The Chiefs have lowered the boom on Patrick Mahomes’ basketball jones. Do they, or any team, have the right to do it?
“Haha yeah that’s gonna work,” 49ers cornerback and NFLPA executive committee member Richard Sherman said on Twitter. “If they don’t want him hooping then put it in the contract. It’s not there so he can do as he pleases. Most players do.”
Paragraph 3 of the Standard Player Contract contains broad language regarding activities beyond the football field: “Without prior written consent of the Club, Player will not play football or engage in activities related to football otherwise than for Club or engage in any activity other than football which may involve a significant risk of personal injury. Player represents that he has special, exceptional and unique knowledge, skill, ability, and experience as a football player, the loss of which cannot be estimated with any certainty and cannot be fairly or adequately compensated by damages. Player therefore agrees that Club will have the right, in addition to any other right which Club may possess, to enjoin Player by appropriate proceedings from playing football or engaging in football-related activities other than for Club or from engaging in any activity other than football which may involve a significant risk of personal injury.” (Emphasis added.)
The question becomes whether basketball constitutes an activity that “may involve a significant risk of personal injury.” In other words, is the risk of personal injury “significant”? For minor injuries -- cuts, scrapes, contusions, bruises, etc. -- the risk is high. Major injuries happen less frequently, but they definitely can and do occur.
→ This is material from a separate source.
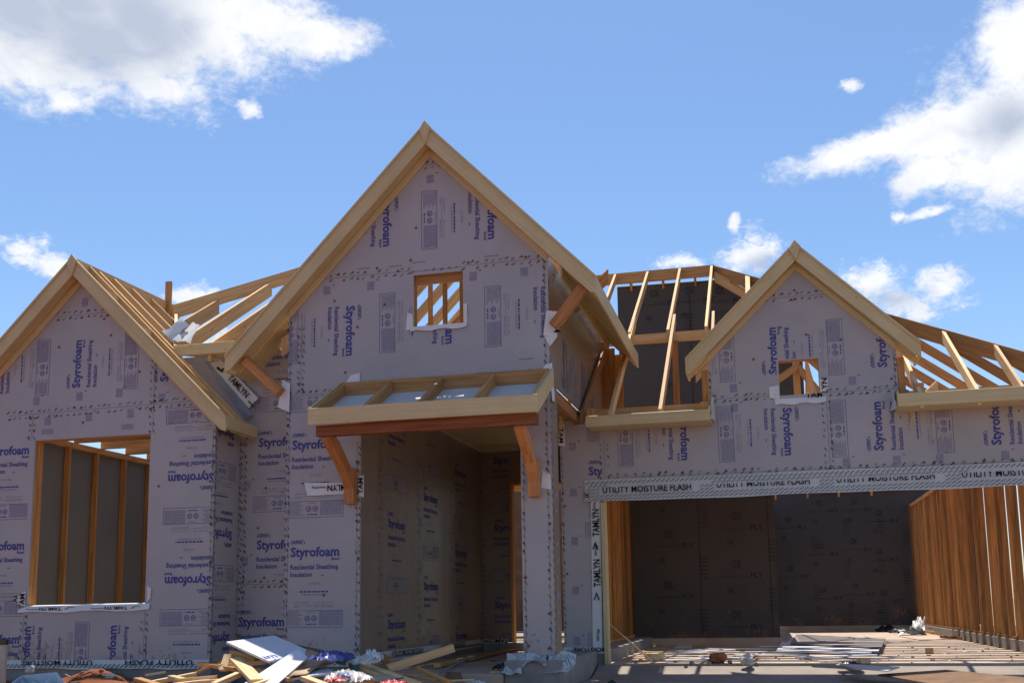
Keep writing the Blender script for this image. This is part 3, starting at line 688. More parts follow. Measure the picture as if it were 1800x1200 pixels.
MB().box(-.947, -.92, 13.433, 13.95, gz(-.947)-.19, gz(-.947)-.005).build('eave_fascia', 'trim', house); MB().box(1.918, 1.945, 13.433, 13.95, gz(1.945)-.19, gz(1.945)-.005).build('eave_fascia', 'trim', house)
MB().box(gl0-.09, gl0-.002, YG, YG+.05, 3.06, 3.62).build('corner_stud', 'stud', house); MB().box(gl1+.002, gl1+.09, YG, YG+.05, 3.06, 3.62).build('corner_stud', 'stud', house)
reveal(gw[0], gw[1], gw[2], gw[3], YG, .12)
o = sillwrap(.165, .80, 3.10, 3.18, YG-.0)
P = Ink((0, YG-.03, 0), (1, 0, 0), (0, 0, 1)); P.text('TAM', .55, 3.165, .21, .11, 0, 5, .04, [rectp(.5, .75, 3.165, 3.22)]); P.build('printed_lettering', PM, o)
o = patch([(.10, YG-.015, 3.2), (.225, YG-.015, 3.17), (.225, YG-.015, 3.36), (.10, YG-.015, 3.34)], seed=13, amp=.012)
o = patch([(.73, YG-.012, 3.2), (.83, YG-.012, 3.22), (.83, YG-.012, 3.41), (.73, YG-.012, 3.41)], seed=14, amp=.006)
P = Ink((0, YG-.024, 0), (1, 0, 0), (0, 0, 1)); P.text('LYN', .82, 3.22, .19, .1, 90, 5, .04); P.build('printed_lettering', PM, o)
# gable roof behind the small gable
MB().bar((GP[0], 13.44, GP[1]-.02), (GP[0], 16.3, GP[1]-.02), .038, .17).build('ridge_board', 'pine', house)
for y in (13.75, 14.35, 14.95, 15.55):
    rl = max(gl0-.2, GP[0]-(GP[1]-(3.05+.65*(y-13.15)))/GS); rr_ = GP[0]+(GP[0]-rl)
    rafter((GP[0]-.02, y, gz(GP[0]-.02)-.02), (rl, y, gz(rl)-.02)); rafter((GP[0]+.02, y, gz(GP[0]+.02)-.02), (rr_, y, gz(rr_)-.02))
MB().box(.44, .53, 14.6, 14.69, 3.06, 5.0).build('post', 'pine', house)
MB().bar((.60, 14.0, 3.75), (.72, 13.78, 3.1), .038, .14).build('strut', 'pine', house)
MB().bar((.1, 14.55, 3.6), (.5, 14.55, 3.85), .038, .09).build('strut', 'pine', house); MB().bar((.9, 14.55, 3.3), (.52, 14.55, 3.85), .038, .09).build('strut', 'pine', house)
# eaves
def gz0(y): return 3.05+.65*(y-13.15)
for x0, x1, zb, zt in ((-2.24, -.64, 2.878, 3.02), (1.60, 4.17, 2.915, 3.075)):
    MB().box(x0, x1, 13.15, 13.176, zb, zt, V((1, 0, 0))).build('eave_fascia', 'trim', house, bevel=.004)
    MB().box(x0+.01, x1, 13.178, YG-.004, zb+.002, zb+.014, V((1, 0, 0))).build('eave_soffit', 'trim', house)
    MB().box(x0+.05, x1-.05, 13.35, YG-.03, zb+.06, zb+.07).build('baffle_panel', 'panel', house)
    MB().box(x0+.02, x1-.02, YG+.03, YG+.12, zb+.14, zb+.24, V((1, 0, 0))).build('wall_plate', 'pine_old', house)
MB().box(-.665, -.64, 13.178, YG-.004, 2.895, 3.06).build('eave_fascia', 'trim', house); MB().box(1.60, 1.626, 13.178, YG-.004, 2.93, 3.11).build('eave_fascia', 'trim', house)
patch([(-.635, 13.17, 2.90), (-.60, 13.56, 2.93), (-.60, 13.56, 3.24), (-.625, 13.25, 3.2)], seed=15, amp=.02); patch([(1.59, 13.2, 2.9), (1.57, 13.56, 2.93), (1.57, 13.56, 3.2), (1.585, 13.25, 3.15)], seed=16, amp=.02)
for x in (-2.18, -.72, 1.70): MB().box(x-.05, x+.05, 13.24, 13.33, 2.95, 3.13).build('blocking', 'pine_old', house)
# main rafters, ridge, hip
RY, RZ, HX = 18.85, 6.755, -.76
def hipy(x): return RY-1.155*(x-HX)
MB().bar((-3.6, RY, RZ), (HX+.02, RY, RZ), .04, .21).build('ridge_board', 'pine_old', house)
MB().bar((HX, RY, RZ), (4.17, 13.15, 3.05), .04, .21).build('hip_rafter', 'pine_old', house)
MB().bar((HX, RY, RZ), (4.17, 24.55, 3.05), .04, .21).build('hip_rafter', 'pine_old', house)
low_x = (-2.58, -1.93, -1.28, -.66); up_x = (-2.55, -1.955, -1.345, -.765)
for x in low_x: rafter((x, 13.2, gz0(13.2)-.02), (x-.03, 16.55, gz0(16.55)-.02), w=.042)
for x in up_x: rafter((x-.01, 15.85, gz0(15.85)+.005), (x-.01, RY, RZ), w=.042)
for x in (-.15, .45, 1.05): rafter((x, 16.4, gz0(16.4)), (x, min(RY, hipy(x)), gz0(min(RY, hipy(x)))-.01), w=.08)  # thickness doubled to widen their shadows on the garage floor
for x in (1.88, 2.52, 3.03, 3.6):
    o = rafter((x, 13.19, gz0(13.19)-.02), (x-.02, hipy(x), gz0(hipy(x))-.01), w=.042, mat='offcut')
MB().bar((-.72, 18.6, 6.55), (.25, 18.2, 5.75), .038, .16).build('strut', 'pine', house)
MB().box(-2.6, .9, 15.85, 15.94, 4.62, 4.76, V((1, 0, 0))).build('purlin', 'pine', house)
for x in (-1.27, .05): MB().box(x-.045, x+.045, 15.86, 15.93, 2.95, 4.618).build('purlin_post', 'stud', house)
for i in range(9):     # jack rafters of the right-hand hip slope
    y = 13.7+i*.8
    x0 = HX+(RY-y)/1.155 if y < RY else HX+(y-RY)/1.155
    z0 = RZ-.753*(x0-HX)
    MB().bar((x0+.03, y, z0-.03), (4.14, y, 3.07), .04, .128).build('rafter', 'pine_old', house)
for x in (-2.3, -1.7, -1.1, -.5, .2, .9, 1.6, 2.3):
    ys = RY if x < HX else RY+1.155*(x-HX); rafter((x, ys, RZ-.65*(ys-RY)), (x, 24.5, 3.08), mat='pine_old')
MB().bar((2.15, 13.72, 3.32), (1.78, 13.60, 2.98), .038, .14).build('strut', 'offcut', house)
MB().box(1.86, 1.95, 13.4, 13.49, 2.96, 3.24).build('blocking', 'pine_old', house); MB().box(4.0, 4.16, 13.2, 24.5, 2.93, 2.97).build('wall_plate', 'pine_old', house)
# framed wall behind the tower and rafter next to it
for i, x in enumerate((-2.38, -2.28, -2.18, -2.07)): MB().box(x-.055, x+.055, 15.2+.02*i, 15.24+.02*i, 3.0, 4.62-.10*i).build('stud', 'stud', house)
rafter((-2.30, 13.25, gz0(13.25)), (-2.30, 15.9, gz0(15.9)), mat='stud', h=.16)
MB().box(-2.9, -1.5, 15.2, 15.34, 3.0, 3.04).build('wall_plate', 'stud', house)
# G jamb, wraps
b = MB(); b.box(Gj, Gj+.022, YG-.03, YG+.13, -.17, zh-.004); b.box(Gj-.035, Gj+.02, YG-.052, YG-.031, -.17, zh-.06); b.build('jamb_trim', 'trim', house, bevel=.003)
o = patch([(-2.29, YG-.012, .02), (-2.165, YG-.012, .02), (-2.14, YG-.012, 1.95), (-2.27, YG-.012, 1.95)], name='wrap_strip', seed=17, amp=.006, n=(2, 12))
P = Ink((0, YG-.025, 0), (1, 0, 0), (0, 0, 1))
for v in (.82, 1.48): P.text('TAMLYN', -2.165, v, .36, .125, 90, 5, .045); P.poly([(-2.26, v-.17), (-2.22, v-.06), (-2.18, v-.17), (-2.2, v-.17), (-2.22, v-.1), (-2.245, v-.17)], 5)
for v in (.12, 1.22, 1.84): P.text('Wrap', -2.2, v, .16, .05, 90, 5, .02)
P.build('printed_lettering', PM, o)
for pts, tx, rot in (([(-2.64, YG-.02, 3.06), (-2.25, YG-.02, 3.12), (-2.25, YG-.01, 3.19), (-2.64, YG-.01, 3.17)], ('TAMLYN', -2.30, 3.18, .34, .1, 187), 0), ([(-2.69, YG-.02, 2.72), (-2.60, YG-.02, 2.70), (-2.60, YG-.02, 3.04), (-2.67, YG-.02, 3.05)], ('TAM', -2.67, 2.95, .2, .08, -90), 0)):
    o = patch(pts, name='wrap_patch', seed=18, amp=.008); P = Ink((0, YG-.034, 0), (1, 0, 0), (0, 0, 1)); P.text(*tx[:5], tx[5], 5, .04); P.build('printed_lettering', PM, o)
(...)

As Sherman notes, most NFL players play basketball in the offseason. It’s a great way to get exercise, and it’s far safer than playing football. Besides, all forms of exercise entail risk; if the alternative consists of players sitting around doing nothing, teams should embrace the fact that players are trying to stay in shape on their own time.
If/when a serious happens away from the team’s facility, the team can place the player on the non-football injury list and, if it so chooses, not pay him. Again, the overriding question is whether the team wants its players staying in shape or playing Fortnite for the seven or eight fortnights between the end of the season and the launch of the formal offseason program, when any injury occurring within the confines of the team’s headquarters would not jeopardize a player’s right to compensation.
The Chiefs apparently plan to take a much safer approach with Mahomes. If Mahomes is willing to go along with it, so be it. But if Patrick Mahomes shows up for the start of the offseason program looking more like Patrick Mahouse because he hasn’t been exercising, the Chiefs shouldn’t complain.